US airframer Boeing (NYSE: BA) said it projects the commercial aviation industry will need more than 1m new pilots and technicians to support the expanding demand for new airplane deliveries over the next two decades.

Projected pilot demand is increasing worldwide, as is demand for technicians in some regions, the firm said.

As the company marked the launch of 787 flight training at the Boeing Flight Services campus in Miami it released the 2013 Pilot and Technician Outlook — a respected industry forecast of aviation personnel.

According to Boeing´s report, by 2032 the world will require 498,000 new commercial airline pilots and 556,000 new commercial airline maintenance technicians.

The 2013 outlook projects significant increases in pilot demand — compared to previous forecasts — in all regions except Europe, which declined slightly over last year´s outlook.
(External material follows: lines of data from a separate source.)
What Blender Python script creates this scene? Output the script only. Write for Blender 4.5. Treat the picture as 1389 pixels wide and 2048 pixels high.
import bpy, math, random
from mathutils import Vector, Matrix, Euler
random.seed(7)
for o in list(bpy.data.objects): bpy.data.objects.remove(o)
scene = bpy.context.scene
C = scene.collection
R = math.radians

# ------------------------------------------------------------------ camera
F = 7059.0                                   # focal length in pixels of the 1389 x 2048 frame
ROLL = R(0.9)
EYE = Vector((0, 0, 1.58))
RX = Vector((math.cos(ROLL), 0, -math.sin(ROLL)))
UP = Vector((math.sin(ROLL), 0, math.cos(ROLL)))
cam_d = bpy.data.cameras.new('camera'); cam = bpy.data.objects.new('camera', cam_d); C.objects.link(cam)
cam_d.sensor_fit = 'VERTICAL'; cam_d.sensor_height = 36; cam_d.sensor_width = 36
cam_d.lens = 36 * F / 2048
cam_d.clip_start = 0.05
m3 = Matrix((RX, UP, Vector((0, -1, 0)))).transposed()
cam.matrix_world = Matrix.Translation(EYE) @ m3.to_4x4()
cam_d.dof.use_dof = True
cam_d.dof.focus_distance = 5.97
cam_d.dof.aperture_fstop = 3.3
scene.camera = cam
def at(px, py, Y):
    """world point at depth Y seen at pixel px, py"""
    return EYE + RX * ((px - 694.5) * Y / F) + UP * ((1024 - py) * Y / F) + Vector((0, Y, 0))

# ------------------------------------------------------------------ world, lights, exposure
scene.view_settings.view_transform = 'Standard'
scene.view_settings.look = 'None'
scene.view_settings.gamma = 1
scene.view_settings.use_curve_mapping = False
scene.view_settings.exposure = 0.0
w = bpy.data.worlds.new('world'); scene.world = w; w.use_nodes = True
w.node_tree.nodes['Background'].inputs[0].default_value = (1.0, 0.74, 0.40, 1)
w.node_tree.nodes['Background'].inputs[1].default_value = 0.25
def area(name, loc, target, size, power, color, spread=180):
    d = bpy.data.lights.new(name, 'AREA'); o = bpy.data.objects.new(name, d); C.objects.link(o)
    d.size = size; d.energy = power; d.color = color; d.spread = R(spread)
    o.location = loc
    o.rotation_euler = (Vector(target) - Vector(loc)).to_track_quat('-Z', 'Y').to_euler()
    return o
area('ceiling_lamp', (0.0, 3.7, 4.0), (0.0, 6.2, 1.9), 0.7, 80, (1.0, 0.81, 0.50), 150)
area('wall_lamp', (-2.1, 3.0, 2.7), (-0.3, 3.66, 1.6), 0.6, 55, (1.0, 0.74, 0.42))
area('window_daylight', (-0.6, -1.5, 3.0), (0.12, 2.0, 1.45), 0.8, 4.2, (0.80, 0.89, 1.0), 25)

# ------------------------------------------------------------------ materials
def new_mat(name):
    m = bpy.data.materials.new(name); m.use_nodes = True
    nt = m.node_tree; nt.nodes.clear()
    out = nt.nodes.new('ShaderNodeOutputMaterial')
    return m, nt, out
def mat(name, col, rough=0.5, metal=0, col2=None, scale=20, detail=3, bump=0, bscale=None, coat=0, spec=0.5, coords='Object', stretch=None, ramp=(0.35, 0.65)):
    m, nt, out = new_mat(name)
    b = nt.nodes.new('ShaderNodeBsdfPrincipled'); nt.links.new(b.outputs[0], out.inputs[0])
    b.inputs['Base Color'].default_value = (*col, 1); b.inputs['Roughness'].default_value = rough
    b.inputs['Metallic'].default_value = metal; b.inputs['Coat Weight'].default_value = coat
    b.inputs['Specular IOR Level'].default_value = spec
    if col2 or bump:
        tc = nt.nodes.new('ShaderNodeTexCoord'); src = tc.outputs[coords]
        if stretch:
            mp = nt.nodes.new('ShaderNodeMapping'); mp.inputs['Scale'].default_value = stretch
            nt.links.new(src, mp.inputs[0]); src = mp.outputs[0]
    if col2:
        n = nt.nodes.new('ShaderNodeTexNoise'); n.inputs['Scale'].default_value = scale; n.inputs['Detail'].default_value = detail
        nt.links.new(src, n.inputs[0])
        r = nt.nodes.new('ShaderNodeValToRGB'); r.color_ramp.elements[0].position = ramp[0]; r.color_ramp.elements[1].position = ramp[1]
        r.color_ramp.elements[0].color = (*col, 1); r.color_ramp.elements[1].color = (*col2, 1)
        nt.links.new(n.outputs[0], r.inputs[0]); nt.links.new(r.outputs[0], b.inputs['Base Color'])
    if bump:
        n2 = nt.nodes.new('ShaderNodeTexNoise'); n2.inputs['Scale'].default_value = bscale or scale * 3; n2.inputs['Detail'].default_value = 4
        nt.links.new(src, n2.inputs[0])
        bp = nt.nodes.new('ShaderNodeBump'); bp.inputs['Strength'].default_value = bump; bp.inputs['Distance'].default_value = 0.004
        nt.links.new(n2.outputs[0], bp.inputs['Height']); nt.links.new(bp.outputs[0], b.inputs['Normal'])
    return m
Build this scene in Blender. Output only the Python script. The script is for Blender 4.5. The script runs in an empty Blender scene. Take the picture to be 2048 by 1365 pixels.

Overall, the demand is driven by steadily increasing airplane deliveries, particularly single-aisle airplanes, and represents a global requirement for about 25,000 new pilots annually.

Global demand for technicians remains significant, at approximately 28,000 new technicians required annually. However, the introduction of more efficient and smarter airplanes will require fewer mechanics over time, as aging aircraft–which typically require more maintenance–are retired from service.

New airplane technologies featuring more advanced components are likely to lead in some areas to lower maintenance requirements and corresponding lower technician demand, Boeing said.